Ditching FTTH for NBN would pose big risks

Dylan Bushell-Embling
03 Sep 2013
Daily News

A change of course for Australia's National Broadband Network (NBN) could pose major financial risks for the project, and the nation would risk losing its key trading partners in Asia.

Australians will head to the polls this weekend to vote for the next government.

The in-opposition Coalition, currently leading in opinion polls, has revealed plans to use FTTN in place of FTTH for the NBN if it wins power.

Fibre to the Home Australia has argued that abandoning FTTH technology in favor of FTTN could make the project financially unviable and allow competing operators to build networks that undermine the NBN.

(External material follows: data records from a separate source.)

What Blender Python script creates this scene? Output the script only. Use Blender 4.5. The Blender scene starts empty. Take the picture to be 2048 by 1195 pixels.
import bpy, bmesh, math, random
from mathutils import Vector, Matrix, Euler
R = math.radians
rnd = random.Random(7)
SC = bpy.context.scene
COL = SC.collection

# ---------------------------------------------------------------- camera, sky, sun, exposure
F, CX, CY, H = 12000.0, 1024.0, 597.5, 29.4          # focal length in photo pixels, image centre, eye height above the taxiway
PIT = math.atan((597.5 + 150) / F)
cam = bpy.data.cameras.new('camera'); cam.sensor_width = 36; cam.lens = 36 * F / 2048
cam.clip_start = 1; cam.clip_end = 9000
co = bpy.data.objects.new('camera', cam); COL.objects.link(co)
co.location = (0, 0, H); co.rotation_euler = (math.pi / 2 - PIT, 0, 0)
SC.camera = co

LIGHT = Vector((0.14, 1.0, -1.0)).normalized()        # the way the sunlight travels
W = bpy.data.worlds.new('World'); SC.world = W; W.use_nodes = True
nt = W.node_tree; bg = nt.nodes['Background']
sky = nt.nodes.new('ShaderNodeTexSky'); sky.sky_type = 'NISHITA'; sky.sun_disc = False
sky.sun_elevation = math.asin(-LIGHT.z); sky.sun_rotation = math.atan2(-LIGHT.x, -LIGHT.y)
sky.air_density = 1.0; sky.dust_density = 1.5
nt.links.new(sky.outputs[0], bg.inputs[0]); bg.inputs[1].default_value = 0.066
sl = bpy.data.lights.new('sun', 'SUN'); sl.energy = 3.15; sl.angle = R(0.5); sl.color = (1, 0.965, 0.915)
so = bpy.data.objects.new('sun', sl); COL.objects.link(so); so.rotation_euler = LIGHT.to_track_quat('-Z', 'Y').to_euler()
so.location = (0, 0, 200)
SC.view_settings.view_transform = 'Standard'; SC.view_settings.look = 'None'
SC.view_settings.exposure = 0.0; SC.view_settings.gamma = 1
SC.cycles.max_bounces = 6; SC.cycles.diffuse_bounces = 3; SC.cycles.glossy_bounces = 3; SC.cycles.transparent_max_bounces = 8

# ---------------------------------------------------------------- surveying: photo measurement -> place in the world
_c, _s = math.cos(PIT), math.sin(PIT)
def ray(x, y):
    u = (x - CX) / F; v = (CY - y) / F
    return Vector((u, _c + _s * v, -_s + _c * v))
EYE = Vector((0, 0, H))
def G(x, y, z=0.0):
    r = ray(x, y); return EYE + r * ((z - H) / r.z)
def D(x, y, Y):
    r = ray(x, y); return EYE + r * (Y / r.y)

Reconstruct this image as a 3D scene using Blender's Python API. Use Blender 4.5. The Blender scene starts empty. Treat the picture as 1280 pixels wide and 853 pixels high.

These overbuilders would be able to sweep in to offer a superior service, but the trade publication notes that no overbuilders have been able to successfully move in against an incumbent's FTTH network anywhere in the world.

The publication meanwhile estimates that to pay off, an FTTN NBN would need to remain operational until at least 2029. But by this time, network traffic will be at least 250 times higher than it is today by conservative estimates, leaving the network struggling to cope.

Relying on FTTN could also put Australia behind its key Asian trading partners, to the extent it can no longer participate as an equal economic partner.

NBN Co could also soon find itself facing a shortage of skilled maintenance workers trained in copper technology, as workers are already favoring learning how to work with fiber instead of copper.